WRITTEN TASK: Write the lines out again, from the top of the material to the line containing "PI = math.pi", pictures excluded.

===============

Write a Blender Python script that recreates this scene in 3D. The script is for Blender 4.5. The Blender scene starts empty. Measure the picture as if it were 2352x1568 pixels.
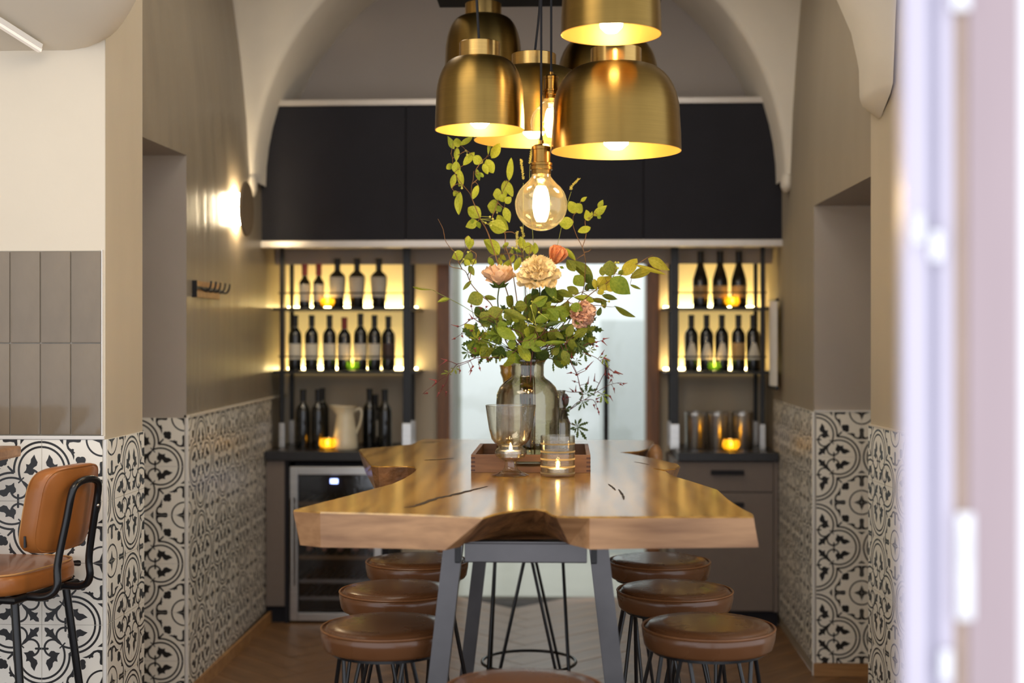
import bpy, bmesh, math, random
from mathutils import Vector, Matrix
from mathutils.geometry import tessellate_polygon

random.seed(7)
SC = bpy.context.scene
COL = SC.collection
R = math.radians
PI = math.pi

# ------------------------------------------------------------------ camera
F = 3100.0                       # focal length in pixels of the 2352 px wide frame
CX, HY = 1176.0, 775.0           # image centre x, horizon row
YAW = math.atan(124.0 / F)
CAMZ = 1.5
cam_d = bpy.data.cameras.new('camera')
cam = bpy.data.objects.new('camera', cam_d)
COL.objects.link(cam)
cam.location = (0, 0, CAMZ)
cam.rotation_euler = (PI / 2, 0, YAW)
cam_d.sensor_width = 36.0
cam_d.lens = F / 2352.0 * 36.0
cam_d.shift_y = -(784.0 - HY) / 2352.0
cam_d.clip_start = 0.05
cam_d.dof.use_dof = True
cam_d.dof.focus_distance = 4.25
cam_d.dof.aperture_fstop = 1.7
SC.camera = cam

# ------------------------------------------------------------------ world, colour
W_ = bpy.data.worlds.new('street_daylight')
SC.world = W_
W_.use_nodes = True
_bg = W_.node_tree.nodes['Background']
_bg.inputs['Color'].default_value = (0.90, 0.93, 1.0, 1)
_bg.inputs['Strength'].default_value = 1.25
SC.view_settings.view_transform = 'Standard'
SC.view_settings.look = 'None'
SC.view_settings.gamma = 1.0
SC.view_settings.use_curve_mapping = False
SC.view_settings.exposure = 0.42
SC.cycles.transparent_max_bounces = 20
SC.cycles.max_bounces = 7
SC.cycles.diffuse_bounces = 3
SC.cycles.glossy_bounces = 4
SC.cycles.adaptive_threshold = 0.025


def area_light(name, loc, target, size, size_y, power, color):
    l = bpy.data.lights.new(name, 'AREA')
    l.shape = 'RECTANGLE'
    l.size, l.size_y = size, size_y
    l.energy = power
    l.color = color
    o = bpy.data.objects.new(name, l)
    COL.objects.link(o)
    o.location = loc
    d = Vector(target) - Vector(loc)
    o.rotation_euler = d.to_track_quat('-Z', 'Y').to_euler()
    return o


# light of the corridor behind the glass door (its ceiling panel)
area_light('corridor_ceiling_light', (-0.25, 8.75, 2.62), (-0.25, 8.75, 0), 1.6, 1.6, 40, (0.93, 0.97, 1.0))
# added fill light over the dining bay, brightens walls and arch, unseen
area_light('bay_fill_light', (-0.24, 5.3, 3.42), (-0.24, 5.5, 0), 1.6, 1.6, 18, (1.0, 0.92, 0.80))
# added fill light over the entrance, brightens the left front wall, unseen
area_light('entrance_fill_light', (-1.3, 2.6, 3.3), (-1.6, 3.4, 0), 1.6, 1.2, 24, (1.0, 0.87, 0.70))

# ------------------------------------------------------------------ pixel -> place helpers
_fw = Vector((-math.sin(YAW), math.cos(YAW), 0))
_rt = Vector((math.cos(YAW), math.sin(YAW), 0))
_c = Vector((0, 0, CAMZ))


def ray(px, py):
    return _fw * F + _rt * (px - CX) + Vector((0, 0, 1)) * (HY - py)


def WY(px, py, Y):
    d = ray(px, py)
    return _c + d * (Y / d.y)


def WZ(px, py, z):
    d = ray(px, py)
    return _c + d * ((z - CAMZ) / d.z)


def WX(px, py, X):
    d = ray(px, py)
    return _c + d * (X / d.x)


def proj(p):
    v = Vector(p) - _c
    z = v.dot(_fw)
    return CX + F * v.dot(_rt) / z, HY - F * v.z / z


# ------------------------------------------------------------------ object helpers
def props(o, label=None, cat=None, group=None, kind=None):
    if label:
        o['label'] = label
    if cat:
        o['category'] = cat
    if group:
        o['group'] = group
    if kind:
        o['kind'] = kind
    return o


def thing(name, label, cat, loc=(0, 0, 0), group=None, kind=None, rz=0.0):
    o = bpy.data.objects.new(name, None)
    o.empty_display_size = 0.05
    COL.objects.link(o)
    o.location = loc
    o.rotation_euler = (0, 0, rz)
    return props(o, label, cat, group, kind)


def link(name, me, parent=None, loc=None, rot=None, scale=None):
    o = bpy.data.objects.new(name, me)
    COL.objects.link(o)
    if parent is not None:
        o.parent = parent
    if loc is not None:
        o.location = loc
    if rot is not None:
        o.rotation_euler = rot
    if scale is not None:
        o.scale = scale
    return o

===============

THE RESULT:
Write a Blender Python script that recreates this scene in 3D. The script is for Blender 4.5. The Blender scene starts empty. Measure the picture as if it were 2352x1568 pixels.
import bpy, bmesh, math, random
from mathutils import Vector, Matrix
from mathutils.geometry import tessellate_polygon

random.seed(7)
SC = bpy.context.scene
COL = SC.collection
R = math.radians
PI = math.pi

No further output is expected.